Inspiring. Empowering. Engaging. Uplifting.

These are just a few of the words frequently used by guests every year to describe “Off the Record,” McAfee & Taft’s signature event — by women, for women — that brings together aspiring law students to network and to engage in an evening of candid conversations with successful women lawyers from the bench, private practice, industry, nonprofits, and government.

The inspiration for the event came to McAfee & Taft attorney Rachel Blue while she was driving home one night after attending a Women’s Initiative gathering at the firm’s Oklahoma City office in 2009.  

“I was new to the firm at the time, and I really enjoyed the opportunity to get to know my colleagues that night and to hear their stories about how they came to the firm and their practices,” said Blue. “On the drive back to Tulsa, I started thinking about how much good it would have done me to know stories like that when I was in law school and first practicing. It didn’t take me long to come to the realization that we could make that happen, and that if we did it right, it might be one of those rare moments when everyone wins.” 

Shortly thereafter, “Off the Record” was born.  

“Everyone at some point has been in a spot where it would have been helpful to know how to navigate something, so we started by just reaching out to the women lawyers and judges that we knew had stories to tell and that would share our goal of helping the students,” said Blue. “I think the early success of the event was based on the dynamic of the gathering — the relationships we had with the lawyers and judges we invited made it easy to be candid with each other and with the students.”    
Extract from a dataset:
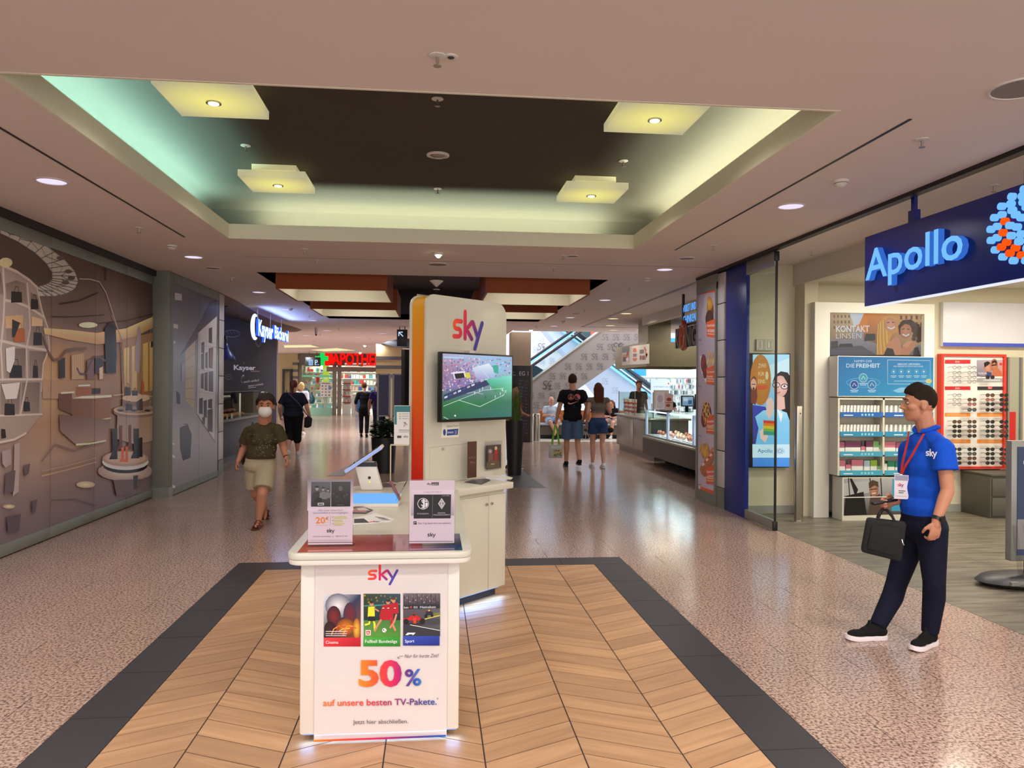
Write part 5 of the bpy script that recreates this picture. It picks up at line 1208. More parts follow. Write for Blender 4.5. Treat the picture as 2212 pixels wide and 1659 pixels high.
P.poly([(852,917),(857,917),(857,890),(886,890),(886,877),(852,877)],(44,120,124),pix=True)
for y in (894,899,904): P.ell(864,y,2,1.6,(170,190,120),pix=True,n=8);P.stroke([(869,y),(882,y)],1.4,(170,170,170),pix=True)
P.stroke([(872,912),(880,917),(872,922),(876,912)],1.2,(60,56,60),pix=True);P.stroke([(862,929),(884,929)],1.2,(110,110,114),pix=True);P.stroke([(862,933),(884,933)],1,(150,150,154),pix=True);P.poly([(858,946),(867,946),(867,941),(858,941)],(70,66,70),pix=True);P.text('sky',872,945,5,(50,46,50),pix=True,x2=882,y2=945)
P.build('sign_print',PAPER,t)

# ---- diagonal cabinet and tower
U=Vector((.713,.701,0)).normalized();NV=Vector((U.y,-U.x,0));ZV=Vector((0,0,1));A0=Vector((-.055,5.885,0))
cb=thing('cabinet','white cabinet with two doors standing diagonally under the tower','cabinet',(.3,5.95,0))
F0=Vector((.575,6.04,0));Uc=U
def fp(s,z,d=0.): return F0+Uc*s+ZV*z+NV*d
def fbox(s0,s1,z0,z1,d0,d1):
    c=fp((s0+s1)/2,(z0+z1)/2,(d0+d1)/2);return (c,Uc*((s1-s0)/2),NV*((d1-d0)/2),ZV*((z1-z0)/2))
MB().obox(*fbox(-.578,0,.07,.835,-.50,-.02)).build('body',M_WHITE,cb)
MB().obox(*fbox(-.55,-.05,0,.07,-.46,-.06)).build('plinth',mat('plinth_navy',(40,44,58),.5),cb)
s_m=-.2
for s0,s1,hs in ((-.578,s_m-.002,s_m-.03),(s_m+.002,0,s_m+.03)):
    d=MB().obox(*fbox(s0,s1,.075,.80,-.02,0)).build('door',M_WHITE,cb,bevel=.003)
    p_=fp(hs,.735,.0);MB().cone(p_,p_+NV*.012,.012,.010,14).build('lock',M_CHROME,d)
MB().prism([fp(-.578,.835,.035),fp(.055,.835,.035),fp(.06,.835,-.30),fp(-.0,.835,-.62),fp(-.578,.835,-.62)],(0,0,.05)).build('counter_top',M_WHITE,cb,bevel=.006)
lb=MB();lb.obox(*fbox(-.57,-.04,.060,.066,-.05,-.03));lb.build('led_strip',M_LED,cb,kind='stuff')
lc_=fp(-.30,.055,.012);area('led_cabinet',lc_,1.2,.5,.03,(.25,.5,1),aim=(NV.x*.5,NV.y*.5,-1)).rotation_euler.rotate_axis('Z',0)

tw=thing('tower','tall white display tower with orange to red edge carrying a television','display tower',A0+U*.45)
TWW=.945;TT=.19;ZT=2.345
def tp_(s,z,d=0.): return A0+U*s+ZV*z+NV*d
def tower_outline(e,d,z0):
    r=.085;r2=.12;o=[tp_(e,z0,d),tp_(TWW-e,z0,d)]
    o += [tp_(TWW-r2+(r2-e)*math.cos(PI/2*i/8),ZT-r2+(r2-e)*math.sin(PI/2*i/8),d) for i in range(9)]
    o += [tp_(r+(r-e)*math.cos(PI/2+PI/2*i/8),ZT-r+(r-e)*math.sin(PI/2+PI/2*i/8),d) for i in range(9)]
    return o
MB().prism(tower_outline(0,0,.886),-NV*.025).build('front_face',M_WHITE,tw,bevel=.005);MB().prism(tower_outline(0,-TT+.025,.886),-NV*.025).build('back_face',M_WHITE,tw,bevel=.005)
m_,nt,b,N,L=nodes('orange_red_edge');g=N('ShaderNodeNewGeometry');sp=N('ShaderNodeSeparateXYZ');L(g.outputs['Position'],sp.inputs[0]);mr=N('ShaderNodeMapRange');mr.inputs[1].default_value=.9;mr.inputs[2].default_value=2.35;L(sp.outputs['Z'],mr.inputs[0])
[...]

The first few “Off the Record” events, which held on campus at Blue’s alma mater, the University of Tulsa College of Law, were luncheons that featured a list of table topic questions to kick off the conversations. It soon became clear, though, that those preset questions weren’t needed because the students had plenty of their own questions to ask, and the lawyers and judges had plenty of advice to dispense.

Over the years, the event evolved into what it is today — a cocktail reception-style gathering held off campus in an environment that is comfortable and welcoming, where students are encouraged to ask questions — any question — “off the record,” and where outside guests are approachable and generous in sharing their time and career experiences and offering advice.

Today, the highly anticipated “Off the Record” events are held each year for students attending all three of the state’s law schools: the University of Tulsa College of Law, the University of Oklahoma College of Law, and the Oklahoma City University School of Law.

“Over the years, we’ve added more women with different perspectives and stories, and it’s turned into an event that we love because it helps our lawyers understand the clients we work with and the judges we practice in front of while we all work toward the common goal of smoothing the path for the next generation of women lawyers,” said Blue.